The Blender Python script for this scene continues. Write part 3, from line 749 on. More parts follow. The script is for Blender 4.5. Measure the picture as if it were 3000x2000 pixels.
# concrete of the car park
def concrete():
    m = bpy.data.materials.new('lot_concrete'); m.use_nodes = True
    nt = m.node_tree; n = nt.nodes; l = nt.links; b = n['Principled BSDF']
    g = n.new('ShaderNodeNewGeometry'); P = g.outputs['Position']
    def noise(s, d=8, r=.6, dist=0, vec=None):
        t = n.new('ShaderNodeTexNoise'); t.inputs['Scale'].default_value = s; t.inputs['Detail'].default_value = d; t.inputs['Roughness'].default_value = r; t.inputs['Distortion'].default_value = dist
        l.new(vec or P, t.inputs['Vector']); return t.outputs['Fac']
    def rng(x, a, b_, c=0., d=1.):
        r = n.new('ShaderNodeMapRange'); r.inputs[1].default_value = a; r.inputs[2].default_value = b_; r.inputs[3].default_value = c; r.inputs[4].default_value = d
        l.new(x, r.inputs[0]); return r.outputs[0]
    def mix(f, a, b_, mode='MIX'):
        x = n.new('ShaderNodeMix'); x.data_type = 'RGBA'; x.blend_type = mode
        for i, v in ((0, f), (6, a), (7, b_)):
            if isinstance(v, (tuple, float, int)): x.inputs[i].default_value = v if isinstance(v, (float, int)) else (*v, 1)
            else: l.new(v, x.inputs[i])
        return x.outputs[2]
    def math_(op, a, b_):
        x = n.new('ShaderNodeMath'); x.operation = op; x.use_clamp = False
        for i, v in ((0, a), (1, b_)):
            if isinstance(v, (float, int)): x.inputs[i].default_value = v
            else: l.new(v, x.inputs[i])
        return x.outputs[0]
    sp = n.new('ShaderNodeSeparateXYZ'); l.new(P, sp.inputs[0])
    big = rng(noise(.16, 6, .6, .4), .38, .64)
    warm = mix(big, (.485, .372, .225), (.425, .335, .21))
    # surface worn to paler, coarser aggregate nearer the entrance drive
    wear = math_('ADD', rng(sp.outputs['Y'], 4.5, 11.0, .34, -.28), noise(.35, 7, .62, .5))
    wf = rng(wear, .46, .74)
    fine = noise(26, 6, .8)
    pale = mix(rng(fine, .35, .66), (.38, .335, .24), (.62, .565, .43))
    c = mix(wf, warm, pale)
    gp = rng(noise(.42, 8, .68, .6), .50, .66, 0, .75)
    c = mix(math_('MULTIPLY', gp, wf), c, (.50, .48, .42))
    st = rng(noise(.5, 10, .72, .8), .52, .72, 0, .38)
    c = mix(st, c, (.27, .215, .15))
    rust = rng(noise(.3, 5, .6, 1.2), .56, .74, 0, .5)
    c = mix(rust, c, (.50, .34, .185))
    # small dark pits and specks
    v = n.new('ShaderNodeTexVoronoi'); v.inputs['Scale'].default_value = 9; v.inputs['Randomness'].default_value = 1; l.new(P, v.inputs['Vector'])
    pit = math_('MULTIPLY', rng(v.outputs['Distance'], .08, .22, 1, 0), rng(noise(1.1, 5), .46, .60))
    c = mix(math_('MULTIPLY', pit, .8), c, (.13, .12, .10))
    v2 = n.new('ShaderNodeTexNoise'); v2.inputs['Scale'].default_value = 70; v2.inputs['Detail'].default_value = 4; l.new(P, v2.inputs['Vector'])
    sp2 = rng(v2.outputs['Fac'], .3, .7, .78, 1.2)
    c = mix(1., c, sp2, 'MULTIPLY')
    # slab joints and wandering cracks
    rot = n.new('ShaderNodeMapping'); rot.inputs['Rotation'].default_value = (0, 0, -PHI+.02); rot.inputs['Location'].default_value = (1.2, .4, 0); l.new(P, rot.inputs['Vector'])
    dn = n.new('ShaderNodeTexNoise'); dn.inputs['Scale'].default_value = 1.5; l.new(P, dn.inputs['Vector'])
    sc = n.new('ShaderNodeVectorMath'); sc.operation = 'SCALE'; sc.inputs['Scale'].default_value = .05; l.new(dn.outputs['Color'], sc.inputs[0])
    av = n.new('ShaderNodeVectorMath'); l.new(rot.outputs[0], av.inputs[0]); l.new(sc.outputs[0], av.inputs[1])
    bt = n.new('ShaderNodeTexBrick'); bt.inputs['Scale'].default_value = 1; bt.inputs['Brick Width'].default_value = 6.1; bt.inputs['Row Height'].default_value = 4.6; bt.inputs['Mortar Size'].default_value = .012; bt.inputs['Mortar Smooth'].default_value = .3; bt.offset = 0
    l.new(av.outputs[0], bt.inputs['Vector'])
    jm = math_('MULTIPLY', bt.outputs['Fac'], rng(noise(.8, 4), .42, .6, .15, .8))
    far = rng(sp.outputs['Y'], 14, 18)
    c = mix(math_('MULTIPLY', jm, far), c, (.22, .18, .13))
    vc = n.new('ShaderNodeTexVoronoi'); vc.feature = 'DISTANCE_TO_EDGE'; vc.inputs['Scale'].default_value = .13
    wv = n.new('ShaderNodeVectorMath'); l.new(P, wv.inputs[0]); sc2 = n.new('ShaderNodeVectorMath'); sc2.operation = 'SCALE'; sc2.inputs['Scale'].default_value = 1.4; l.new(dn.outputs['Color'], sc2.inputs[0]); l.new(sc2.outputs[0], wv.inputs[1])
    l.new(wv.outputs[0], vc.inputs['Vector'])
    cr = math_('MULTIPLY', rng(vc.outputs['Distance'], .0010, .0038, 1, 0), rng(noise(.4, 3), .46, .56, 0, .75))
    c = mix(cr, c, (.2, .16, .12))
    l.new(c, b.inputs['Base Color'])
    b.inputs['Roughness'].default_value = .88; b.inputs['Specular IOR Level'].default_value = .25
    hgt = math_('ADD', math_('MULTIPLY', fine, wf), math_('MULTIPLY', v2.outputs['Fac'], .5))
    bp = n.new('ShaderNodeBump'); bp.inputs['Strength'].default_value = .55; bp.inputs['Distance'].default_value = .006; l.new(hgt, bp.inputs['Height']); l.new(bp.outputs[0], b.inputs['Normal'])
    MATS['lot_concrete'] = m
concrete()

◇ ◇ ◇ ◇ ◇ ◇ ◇

Task objective :: Print the complete listing again, exactly as it stands.

Solution below ::
The Blender Python script for this scene continues. Write part 3, from line 749 on. More parts follow. The script is for Blender 4.5. Measure the picture as if it were 3000x2000 pixels.
# concrete of the car park
def concrete():
    m = bpy.data.materials.new('lot_concrete'); m.use_nodes = True
    nt = m.node_tree; n = nt.nodes; l = nt.links; b = n['Principled BSDF']
    g = n.new('ShaderNodeNewGeometry'); P = g.outputs['Position']
    def noise(s, d=8, r=.6, dist=0, vec=None):
        t = n.new('ShaderNodeTexNoise'); t.inputs['Scale'].default_value = s; t.inputs['Detail'].default_value = d; t.inputs['Roughness'].default_value = r; t.inputs['Distortion'].default_value = dist
        l.new(vec or P, t.inputs['Vector']); return t.outputs['Fac']
    def rng(x, a, b_, c=0., d=1.):
        r = n.new('ShaderNodeMapRange'); r.inputs[1].default_value = a; r.inputs[2].default_value = b_; r.inputs[3].default_value = c; r.inputs[4].default_value = d
        l.new(x, r.inputs[0]); return r.outputs[0]
    def mix(f, a, b_, mode='MIX'):
        x = n.new('ShaderNodeMix'); x.data_type = 'RGBA'; x.blend_type = mode
        for i, v in ((0, f), (6, a), (7, b_)):
            if isinstance(v, (tuple, float, int)): x.inputs[i].default_value = v if isinstance(v, (float, int)) else (*v, 1)
            else: l.new(v, x.inputs[i])
        return x.outputs[2]
    def math_(op, a, b_):
        x = n.new('ShaderNodeMath'); x.operation = op; x.use_clamp = False
        for i, v in ((0, a), (1, b_)):
            if isinstance(v, (float, int)): x.inputs[i].default_value = v
            else: l.new(v, x.inputs[i])
        return x.outputs[0]
    sp = n.new('ShaderNodeSeparateXYZ'); l.new(P, sp.inputs[0])
    big = rng(noise(.16, 6, .6, .4), .38, .64)
    warm = mix(big, (.485, .372, .225), (.425, .335, .21))
    # surface worn to paler, coarser aggregate nearer the entrance drive
    wear = math_('ADD', rng(sp.outputs['Y'], 4.5, 11.0, .34, -.28), noise(.35, 7, .62, .5))
    wf = rng(wear, .46, .74)
    fine = noise(26, 6, .8)
    pale = mix(rng(fine, .35, .66), (.38, .335, .24), (.62, .565, .43))
    c = mix(wf, warm, pale)
    gp = rng(noise(.42, 8, .68, .6), .50, .66, 0, .75)
    c = mix(math_('MULTIPLY', gp, wf), c, (.50, .48, .42))
    st = rng(noise(.5, 10, .72, .8), .52, .72, 0, .38)
    c = mix(st, c, (.27, .215, .15))
    rust = rng(noise(.3, 5, .6, 1.2), .56, .74, 0, .5)
    c = mix(rust, c, (.50, .34, .185))
    # small dark pits and specks
    v = n.new('ShaderNodeTexVoronoi'); v.inputs['Scale'].default_value = 9; v.inputs['Randomness'].default_value = 1; l.new(P, v.inputs['Vector'])
    pit = math_('MULTIPLY', rng(v.outputs['Distance'], .08, .22, 1, 0), rng(noise(1.1, 5), .46, .60))
    c = mix(math_('MULTIPLY', pit, .8), c, (.13, .12, .10))
    v2 = n.new('ShaderNodeTexNoise'); v2.inputs['Scale'].default_value = 70; v2.inputs['Detail'].default_value = 4; l.new(P, v2.inputs['Vector'])
    sp2 = rng(v2.outputs['Fac'], .3, .7, .78, 1.2)
    c = mix(1., c, sp2, 'MULTIPLY')
    # slab joints and wandering cracks
    rot = n.new('ShaderNodeMapping'); rot.inputs['Rotation'].default_value = (0, 0, -PHI+.02); rot.inputs['Location'].default_value = (1.2, .4, 0); l.new(P, rot.inputs['Vector'])
    dn = n.new('ShaderNodeTexNoise'); dn.inputs['Scale'].default_value = 1.5; l.new(P, dn.inputs['Vector'])
    sc = n.new('ShaderNodeVectorMath'); sc.operation = 'SCALE'; sc.inputs['Scale'].default_value = .05; l.new(dn.outputs['Color'], sc.inputs[0])
    av = n.new('ShaderNodeVectorMath'); l.new(rot.outputs[0], av.inputs[0]); l.new(sc.outputs[0], av.inputs[1])
    bt = n.new('ShaderNodeTexBrick'); bt.inputs['Scale'].default_value = 1; bt.inputs['Brick Width'].default_value = 6.1; bt.inputs['Row Height'].default_value = 4.6; bt.inputs['Mortar Size'].default_value = .012; bt.inputs['Mortar Smooth'].default_value = .3; bt.offset = 0
    l.new(av.outputs[0], bt.inputs['Vector'])
    jm = math_('MULTIPLY', bt.outputs['Fac'], rng(noise(.8, 4), .42, .6, .15, .8))
    far = rng(sp.outputs['Y'], 14, 18)
    c = mix(math_('MULTIPLY', jm, far), c, (.22, .18, .13))
    vc = n.new('ShaderNodeTexVoronoi'); vc.feature = 'DISTANCE_TO_EDGE'; vc.inputs['Scale'].default_value = .13
    wv = n.new('ShaderNodeVectorMath'); l.new(P, wv.inputs[0]); sc2 = n.new('ShaderNodeVectorMath'); sc2.operation = 'SCALE'; sc2.inputs['Scale'].default_value = 1.4; l.new(dn.outputs['Color'], sc2.inputs[0]); l.new(sc2.outputs[0], wv.inputs[1])
    l.new(wv.outputs[0], vc.inputs['Vector'])
    cr = math_('MULTIPLY', rng(vc.outputs['Distance'], .0010, .0038, 1, 0), rng(noise(.4, 3), .46, .56, 0, .75))
    c = mix(cr, c, (.2, .16, .12))
    l.new(c, b.inputs['Base Color'])
    b.inputs['Roughness'].default_value = .88; b.inputs['Specular IOR Level'].default_value = .25
    hgt = math_('ADD', math_('MULTIPLY', fine, wf), math_('MULTIPLY', v2.outputs['Fac'], .5))
    bp = n.new('ShaderNodeBump'); bp.inputs['Strength'].default_value = .55; bp.inputs['Distance'].default_value = .006; l.new(hgt, bp.inputs['Height']); l.new(bp.outputs[0], b.inputs['Normal'])
    MATS['lot_concrete'] = m
concrete()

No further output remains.